▶ Task prompt:
Retype the data that follows line by line, exactly, and leave its pictures out.

+ + + +

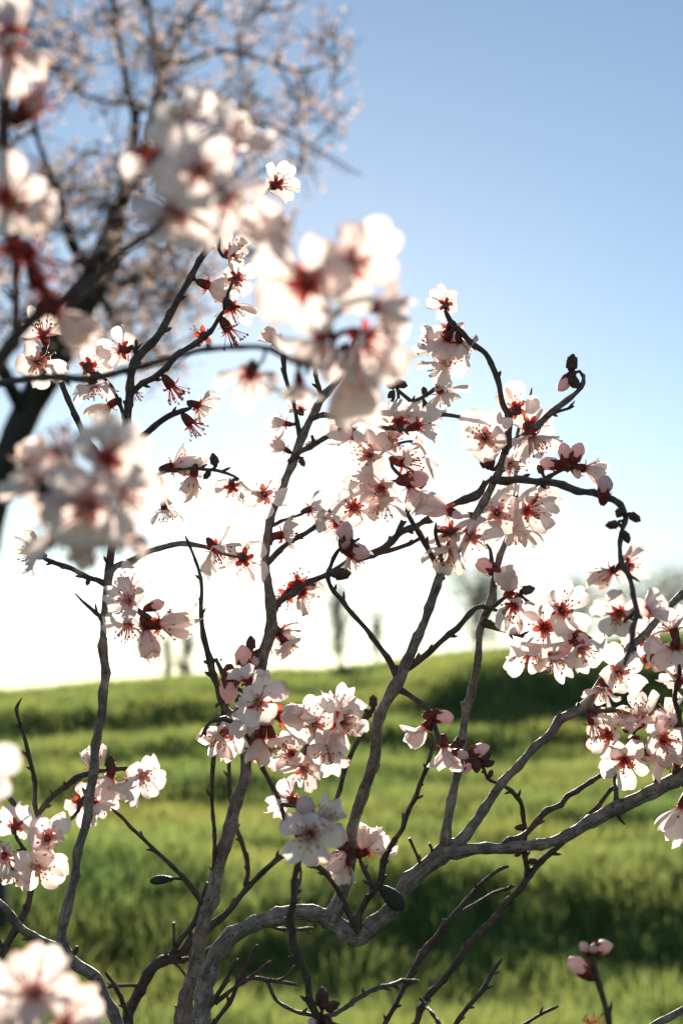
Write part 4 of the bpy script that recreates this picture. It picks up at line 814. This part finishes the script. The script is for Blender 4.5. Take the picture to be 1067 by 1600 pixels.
# ------------------------------------------------------------------ trees on the ridge
def ridge_tree(name, label, px, y_top, w, d, shape, dens, seed):
    rnd = random.Random(seed)
    x = (px - 533.5) / F * d; yy = d; zb = ground_z(x, yy) - 0.05; base = Vector((x, yy, zb))
    top = P(px, y_top, d).z; H = top - zb; R = w / 2 / F * d
    root = empty(name, base); tag(root, label, 'tree', 'trees along the ridge')
    V = []; Fc = []; lean = rnd.uniform(-.1, .1) * H
    tr = [(Vector((lean * t * t, 0, t * H * 0.8)), 0.035 * H * (1 - 0.8 * t) * 0.6 + 0.008) for t in (0, .15, .3, .5, .7, .85, 1)]
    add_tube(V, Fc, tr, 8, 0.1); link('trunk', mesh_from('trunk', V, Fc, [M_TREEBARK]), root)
    LV = []; LF = []
    nb = 26 if shape != 'column' else 30
    for k in range(nb):
        t = rnd.uniform(0.28, 0.98); a = rnd.uniform(0, 6.28)
        if shape == 'column': rr = R * (math.sin(min(1, (t - .2) / .8) * math.pi) ** 0.6) * rnd.uniform(.5, 1); zz = t * H
        else: rr = R * math.sqrt(max(0.05, 1 - ((t - 0.66) / 0.42) ** 2)) * rnd.uniform(.45, 1); zz = t * H
        st = Vector((lean * (t * .6) ** 2, 0, max(0.2, t * 0.7 - .08) * H)); e = Vector((math.cos(a) * rr, math.sin(a) * rr, zz))
        V = []; Fc = []; add_tube(V, Fc, [(st, 0.012 * H * .6), (st.lerp(e, .5) + Vector((0, 0, .05 * H)), 0.007 * H * .6), (e, 0.004)], 5, 0.1)
        link('branch', mesh_from('branch', V, Fc, [M_TREEBARK]), root)
        for q in range(dens):
            p = st.lerp(e, rnd.uniform(.35, 1.12)) + Vector((rnd.gauss(0, .17), rnd.gauss(0, .17), rnd.gauss(0, .17))) * R
            s = rnd.uniform(.028, .06) * (H / 3) ** 0.5; m = frame(p, Vector((rnd.gauss(0, 1), rnd.gauss(0, 1), rnd.gauss(0, 1))), 0); o = len(LV)
            for c in ((-s, 0, 0), (0, -s * .5, s * .15), (s, 0, 0), (0, s * .5, s * .15)): LV.append(m @ Vector(c))
            LF.append((o, o + 1, o + 2, o + 3))
    tag(link('crown', mesh_from('crown', LV, LF, [M_FARLEAF], smooth=False), root), kind='stuff')
ridge_tree('ridge_tree', 'slim pale young tree on the ridge, just right of the tall grey stem', 532, 905, 60, 49.0, 'column', 62, 1)
ridge_tree('ridge_tree', 'small slim pale tree on the ridge, left of the thin kinked stem', 291, 955, 42, 49.0, 'column', 46, 2)
ridge_tree('ridge_tree', 'smallest faint sapling on the ridge between the two slim trees', 262, 975, 32, 49.5, 'round', 28, 3)
ridge_tree('ridge_tree', 'tiny pale sapling on the ridge, between the slim tree and the forked stem', 588, 940, 28, 50.0, 'round', 34, 4)
ridge_tree('ridge_tree', 'broad rounded pale tree on the ridge behind the right forked stem', 742, 872, 125, 52.0, 'round', 187, 5)
ridge_tree('ridge_tree', 'hazy round tree on the ridge left of the drooping hooked twig', 905, 895, 125, 54.0, 'round', 204, 6)
ridge_tree('ridge_tree', 'large dense tree on the ridge at the right edge behind the blurred blossom', 1020, 872, 185, 54.0, 'round', 323, 7)
ridge_tree('ridge_tree', 'dense tree on the ridge cut by the right border', 1110, 890, 120, 53.0, 'round', 255, 8)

+ + + +

▶ Reply to the exercise:
Write part 4 of the bpy script that recreates this picture. It picks up at line 814. This part finishes the script. The script is for Blender 4.5. Take the picture to be 1067 by 1600 pixels.
# ------------------------------------------------------------------ trees on the ridge
def ridge_tree(name, label, px, y_top, w, d, shape, dens, seed):
    rnd = random.Random(seed)
    x = (px - 533.5) / F * d; yy = d; zb = ground_z(x, yy) - 0.05; base = Vector((x, yy, zb))
    top = P(px, y_top, d).z; H = top - zb; R = w / 2 / F * d
    root = empty(name, base); tag(root, label, 'tree', 'trees along the ridge')
    V = []; Fc = []; lean = rnd.uniform(-.1, .1) * H
    tr = [(Vector((lean * t * t, 0, t * H * 0.8)), 0.035 * H * (1 - 0.8 * t) * 0.6 + 0.008) for t in (0, .15, .3, .5, .7, .85, 1)]
    add_tube(V, Fc, tr, 8, 0.1); link('trunk', mesh_from('trunk', V, Fc, [M_TREEBARK]), root)
    LV = []; LF = []
    nb = 26 if shape != 'column' else 30
    for k in range(nb):
        t = rnd.uniform(0.28, 0.98); a = rnd.uniform(0, 6.28)
        if shape == 'column': rr = R * (math.sin(min(1, (t - .2) / .8) * math.pi) ** 0.6) * rnd.uniform(.5, 1); zz = t * H
        else: rr = R * math.sqrt(max(0.05, 1 - ((t - 0.66) / 0.42) ** 2)) * rnd.uniform(.45, 1); zz = t * H
        st = Vector((lean * (t * .6) ** 2, 0, max(0.2, t * 0.7 - .08) * H)); e = Vector((math.cos(a) * rr, math.sin(a) * rr, zz))
        V = []; Fc = []; add_tube(V, Fc, [(st, 0.012 * H * .6), (st.lerp(e, .5) + Vector((0, 0, .05 * H)), 0.007 * H * .6), (e, 0.004)], 5, 0.1)
        link('branch', mesh_from('branch', V, Fc, [M_TREEBARK]), root)
        for q in range(dens):
            p = st.lerp(e, rnd.uniform(.35, 1.12)) + Vector((rnd.gauss(0, .17), rnd.gauss(0, .17), rnd.gauss(0, .17))) * R
            s = rnd.uniform(.028, .06) * (H / 3) ** 0.5; m = frame(p, Vector((rnd.gauss(0, 1), rnd.gauss(0, 1), rnd.gauss(0, 1))), 0); o = len(LV)
            for c in ((-s, 0, 0), (0, -s * .5, s * .15), (s, 0, 0), (0, s * .5, s * .15)): LV.append(m @ Vector(c))
            LF.append((o, o + 1, o + 2, o + 3))
    tag(link('crown', mesh_from('crown', LV, LF, [M_FARLEAF], smooth=False), root), kind='stuff')
ridge_tree('ridge_tree', 'slim pale young tree on the ridge, just right of the tall grey stem', 532, 905, 60, 49.0, 'column', 62, 1)
ridge_tree('ridge_tree', 'small slim pale tree on the ridge, left of the thin kinked stem', 291, 955, 42, 49.0, 'column', 46, 2)
ridge_tree('ridge_tree', 'smallest faint sapling on the ridge between the two slim trees', 262, 975, 32, 49.5, 'round', 28, 3)
ridge_tree('ridge_tree', 'tiny pale sapling on the ridge, between the slim tree and the forked stem', 588, 940, 28, 50.0, 'round', 34, 4)
ridge_tree('ridge_tree', 'broad rounded pale tree on the ridge behind the right forked stem', 742, 872, 125, 52.0, 'round', 187, 5)
ridge_tree('ridge_tree', 'hazy round tree on the ridge left of the drooping hooked twig', 905, 895, 125, 54.0, 'round', 204, 6)
ridge_tree('ridge_tree', 'large dense tree on the ridge at the right edge behind the blurred blossom', 1020, 872, 185, 54.0, 'round', 323, 7)
ridge_tree('ridge_tree', 'dense tree on the ridge cut by the right border', 1110, 890, 120, 53.0, 'round', 255, 8)